Extract the complete data exactly as given.

╔══

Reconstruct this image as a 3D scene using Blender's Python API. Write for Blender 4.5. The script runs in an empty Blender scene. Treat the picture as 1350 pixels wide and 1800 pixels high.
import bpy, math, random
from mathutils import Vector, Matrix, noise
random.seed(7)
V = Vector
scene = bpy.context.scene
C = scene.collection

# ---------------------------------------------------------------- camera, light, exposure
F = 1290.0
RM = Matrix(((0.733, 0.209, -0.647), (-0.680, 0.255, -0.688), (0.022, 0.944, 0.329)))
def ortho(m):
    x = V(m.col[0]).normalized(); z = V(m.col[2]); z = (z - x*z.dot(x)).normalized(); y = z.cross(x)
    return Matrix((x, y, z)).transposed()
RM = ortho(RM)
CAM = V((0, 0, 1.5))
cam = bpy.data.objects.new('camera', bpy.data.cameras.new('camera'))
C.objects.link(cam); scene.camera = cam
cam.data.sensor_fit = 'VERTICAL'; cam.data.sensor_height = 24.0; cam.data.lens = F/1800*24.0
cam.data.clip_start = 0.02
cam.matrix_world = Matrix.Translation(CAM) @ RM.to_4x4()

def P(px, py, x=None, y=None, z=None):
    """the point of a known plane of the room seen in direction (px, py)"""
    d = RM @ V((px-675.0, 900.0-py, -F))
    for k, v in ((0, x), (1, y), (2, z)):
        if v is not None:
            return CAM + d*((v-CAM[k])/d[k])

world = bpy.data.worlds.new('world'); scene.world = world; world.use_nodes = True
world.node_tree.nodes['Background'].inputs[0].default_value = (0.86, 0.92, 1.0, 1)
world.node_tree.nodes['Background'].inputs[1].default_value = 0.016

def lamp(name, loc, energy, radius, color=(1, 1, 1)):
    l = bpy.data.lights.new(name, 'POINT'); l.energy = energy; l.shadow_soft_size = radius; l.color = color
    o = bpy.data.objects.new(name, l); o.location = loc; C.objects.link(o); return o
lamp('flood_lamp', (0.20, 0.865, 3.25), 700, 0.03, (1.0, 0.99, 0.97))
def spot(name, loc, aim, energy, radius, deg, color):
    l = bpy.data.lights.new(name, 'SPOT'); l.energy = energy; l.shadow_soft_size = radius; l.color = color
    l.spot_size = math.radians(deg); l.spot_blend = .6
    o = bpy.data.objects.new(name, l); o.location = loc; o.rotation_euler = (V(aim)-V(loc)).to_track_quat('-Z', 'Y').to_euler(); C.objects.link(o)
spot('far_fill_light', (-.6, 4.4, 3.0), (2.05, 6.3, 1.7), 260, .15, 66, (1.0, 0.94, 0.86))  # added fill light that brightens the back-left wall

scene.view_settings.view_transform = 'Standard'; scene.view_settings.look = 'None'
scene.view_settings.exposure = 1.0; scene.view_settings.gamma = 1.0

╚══

> **RESPONSE FOR THIS EXERCISE**:
Reconstruct this image as a 3D scene using Blender's Python API. Write for Blender 4.5. The script runs in an empty Blender scene. Treat the picture as 1350 pixels wide and 1800 pixels high.
import bpy, math, random
from mathutils import Vector, Matrix, noise
random.seed(7)
V = Vector
scene = bpy.context.scene
C = scene.collection

# ---------------------------------------------------------------- camera, light, exposure
F = 1290.0
RM = Matrix(((0.733, 0.209, -0.647), (-0.680, 0.255, -0.688), (0.022, 0.944, 0.329)))
def ortho(m):
    x = V(m.col[0]).normalized(); z = V(m.col[2]); z = (z - x*z.dot(x)).normalized(); y = z.cross(x)
    return Matrix((x, y, z)).transposed()
RM = ortho(RM)
CAM = V((0, 0, 1.5))
cam = bpy.data.objects.new('camera', bpy.data.cameras.new('camera'))
C.objects.link(cam); scene.camera = cam
cam.data.sensor_fit = 'VERTICAL'; cam.data.sensor_height = 24.0; cam.data.lens = F/1800*24.0
cam.data.clip_start = 0.02
cam.matrix_world = Matrix.Translation(CAM) @ RM.to_4x4()

def P(px, py, x=None, y=None, z=None):
    """the point of a known plane of the room seen in direction (px, py)"""
    d = RM @ V((px-675.0, 900.0-py, -F))
    for k, v in ((0, x), (1, y), (2, z)):
        if v is not None:
            return CAM + d*((v-CAM[k])/d[k])

world = bpy.data.worlds.new('world'); scene.world = world; world.use_nodes = True
world.node_tree.nodes['Background'].inputs[0].default_value = (0.86, 0.92, 1.0, 1)
world.node_tree.nodes['Background'].inputs[1].default_value = 0.016

def lamp(name, loc, energy, radius, color=(1, 1, 1)):
    l = bpy.data.lights.new(name, 'POINT'); l.energy = energy; l.shadow_soft_size = radius; l.color = color
    o = bpy.data.objects.new(name, l); o.location = loc; C.objects.link(o); return o
lamp('flood_lamp', (0.20, 0.865, 3.25), 700, 0.03, (1.0, 0.99, 0.97))
def spot(name, loc, aim, energy, radius, deg, color):
    l = bpy.data.lights.new(name, 'SPOT'); l.energy = energy; l.shadow_soft_size = radius; l.color = color
    l.spot_size = math.radians(deg); l.spot_blend = .6
    o = bpy.data.objects.new(name, l); o.location = loc; o.rotation_euler = (V(aim)-V(loc)).to_track_quat('-Z', 'Y').to_euler(); C.objects.link(o)
spot('far_fill_light', (-.6, 4.4, 3.0), (2.05, 6.3, 1.7), 260, .15, 66, (1.0, 0.94, 0.86))  # added fill light that brightens the back-left wall

scene.view_settings.view_transform = 'Standard'; scene.view_settings.look = 'None'
scene.view_settings.exposure = 1.0; scene.view_settings.gamma = 1.0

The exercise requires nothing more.